In a deeply cynical interview published by the India-based Web site Tehelka.com, former Foreign Secretary S.K. Singh says that the pursuit of peace isn’t in the interest of India or Pakistan and that the visits by U.S. diplomats will most likely bomb.

“No one can be a peacebroker,” Singh says. “They all have their own interests at work here, be it Bush or (Tony) Blair. The U.S. only has changed its views in the last 15 years several times to suit itself so how can the people who sell us arms expect either of the two countries to settle for peace?”

But an editorial in the Hong Kong-based, U.S. owned magazine Far Eastern Economic Review argues that not only should the United States be involved in the diplomatic effort, it should go one large step further.

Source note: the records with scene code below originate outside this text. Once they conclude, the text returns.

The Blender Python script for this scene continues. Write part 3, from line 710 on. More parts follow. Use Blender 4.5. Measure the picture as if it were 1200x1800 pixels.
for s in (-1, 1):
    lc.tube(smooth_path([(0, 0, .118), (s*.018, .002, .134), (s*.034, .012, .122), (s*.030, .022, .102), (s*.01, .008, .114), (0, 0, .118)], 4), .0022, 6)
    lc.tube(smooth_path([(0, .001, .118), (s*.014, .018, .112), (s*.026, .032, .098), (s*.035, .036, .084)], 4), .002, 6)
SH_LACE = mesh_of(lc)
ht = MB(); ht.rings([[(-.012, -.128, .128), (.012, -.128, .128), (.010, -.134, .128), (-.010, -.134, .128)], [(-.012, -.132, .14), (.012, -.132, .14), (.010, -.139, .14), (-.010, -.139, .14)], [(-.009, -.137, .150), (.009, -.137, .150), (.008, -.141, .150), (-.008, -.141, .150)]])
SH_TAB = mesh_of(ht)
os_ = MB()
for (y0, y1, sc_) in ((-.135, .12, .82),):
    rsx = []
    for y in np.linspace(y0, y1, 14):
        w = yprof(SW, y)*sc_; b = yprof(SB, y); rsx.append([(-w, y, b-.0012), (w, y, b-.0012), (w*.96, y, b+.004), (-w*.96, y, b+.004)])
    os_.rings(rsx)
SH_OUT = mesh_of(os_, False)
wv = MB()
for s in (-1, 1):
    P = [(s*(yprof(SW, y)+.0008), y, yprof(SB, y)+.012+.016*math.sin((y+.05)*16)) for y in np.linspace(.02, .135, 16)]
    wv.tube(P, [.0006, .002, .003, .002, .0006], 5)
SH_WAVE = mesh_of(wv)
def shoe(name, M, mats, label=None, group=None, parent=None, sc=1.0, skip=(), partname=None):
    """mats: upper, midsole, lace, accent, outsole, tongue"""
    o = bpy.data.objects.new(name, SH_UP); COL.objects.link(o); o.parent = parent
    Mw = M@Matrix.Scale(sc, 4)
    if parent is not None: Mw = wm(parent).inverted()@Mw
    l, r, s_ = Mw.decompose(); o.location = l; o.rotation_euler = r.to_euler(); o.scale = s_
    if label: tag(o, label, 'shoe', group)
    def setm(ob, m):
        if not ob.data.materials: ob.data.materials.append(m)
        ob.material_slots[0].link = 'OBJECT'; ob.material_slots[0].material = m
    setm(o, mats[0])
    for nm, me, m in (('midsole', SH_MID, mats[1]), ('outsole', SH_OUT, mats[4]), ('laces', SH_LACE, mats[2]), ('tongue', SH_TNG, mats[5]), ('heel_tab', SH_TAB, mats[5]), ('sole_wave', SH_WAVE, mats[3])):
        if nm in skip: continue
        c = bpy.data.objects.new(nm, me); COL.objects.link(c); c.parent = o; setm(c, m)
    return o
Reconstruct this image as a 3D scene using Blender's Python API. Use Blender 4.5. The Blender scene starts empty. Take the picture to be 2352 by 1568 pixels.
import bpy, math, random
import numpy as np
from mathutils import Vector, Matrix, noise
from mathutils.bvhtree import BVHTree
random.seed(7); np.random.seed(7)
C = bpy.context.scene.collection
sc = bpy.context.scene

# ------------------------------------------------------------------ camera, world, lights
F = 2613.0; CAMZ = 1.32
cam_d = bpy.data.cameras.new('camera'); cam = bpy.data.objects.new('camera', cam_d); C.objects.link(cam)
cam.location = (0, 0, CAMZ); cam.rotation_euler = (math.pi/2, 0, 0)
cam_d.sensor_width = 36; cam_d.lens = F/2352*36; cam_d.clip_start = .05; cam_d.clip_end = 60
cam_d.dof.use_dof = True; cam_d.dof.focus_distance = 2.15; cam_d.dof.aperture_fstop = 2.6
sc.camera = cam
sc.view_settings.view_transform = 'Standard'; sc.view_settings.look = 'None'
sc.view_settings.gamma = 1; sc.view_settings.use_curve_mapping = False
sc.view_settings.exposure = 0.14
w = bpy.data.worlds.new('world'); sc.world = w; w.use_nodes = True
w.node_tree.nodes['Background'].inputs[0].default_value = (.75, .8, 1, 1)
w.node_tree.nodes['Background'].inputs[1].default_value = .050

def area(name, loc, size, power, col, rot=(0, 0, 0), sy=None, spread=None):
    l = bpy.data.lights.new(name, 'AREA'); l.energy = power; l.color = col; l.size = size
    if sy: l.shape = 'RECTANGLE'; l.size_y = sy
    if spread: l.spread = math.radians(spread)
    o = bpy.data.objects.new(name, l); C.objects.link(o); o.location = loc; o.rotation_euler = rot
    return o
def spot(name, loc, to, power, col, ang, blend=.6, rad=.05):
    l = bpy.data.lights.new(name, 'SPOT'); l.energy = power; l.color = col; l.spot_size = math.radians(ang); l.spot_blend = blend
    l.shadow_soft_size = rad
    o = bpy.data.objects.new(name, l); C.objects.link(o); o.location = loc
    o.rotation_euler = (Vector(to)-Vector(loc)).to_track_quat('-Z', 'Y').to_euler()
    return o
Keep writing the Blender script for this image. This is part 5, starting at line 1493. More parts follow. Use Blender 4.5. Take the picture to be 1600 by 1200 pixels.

“Political resolution — whether it’s the Indian demand that the Line of Control be recognized as a permanent border or Pakistan’s insistence on a plebiscite or independence for the region — cannot be expected in the current climate of violence.

“It would be in Washington’s interest as well as those of India and Pakistan to naturally extend the war against terror into Kashmir. Find the terrorists and neutralize them.”

The editorial says Musharraf might have the political clout to join in. “Having cleverly handled Pakistan’s U-turn against the Taliban, it wouldn’t be impossible for Gen. Musharraf also to convince his countrymen that joint military action with the U.S. against militants is the necessary precondition to a political solution in Kashmir.”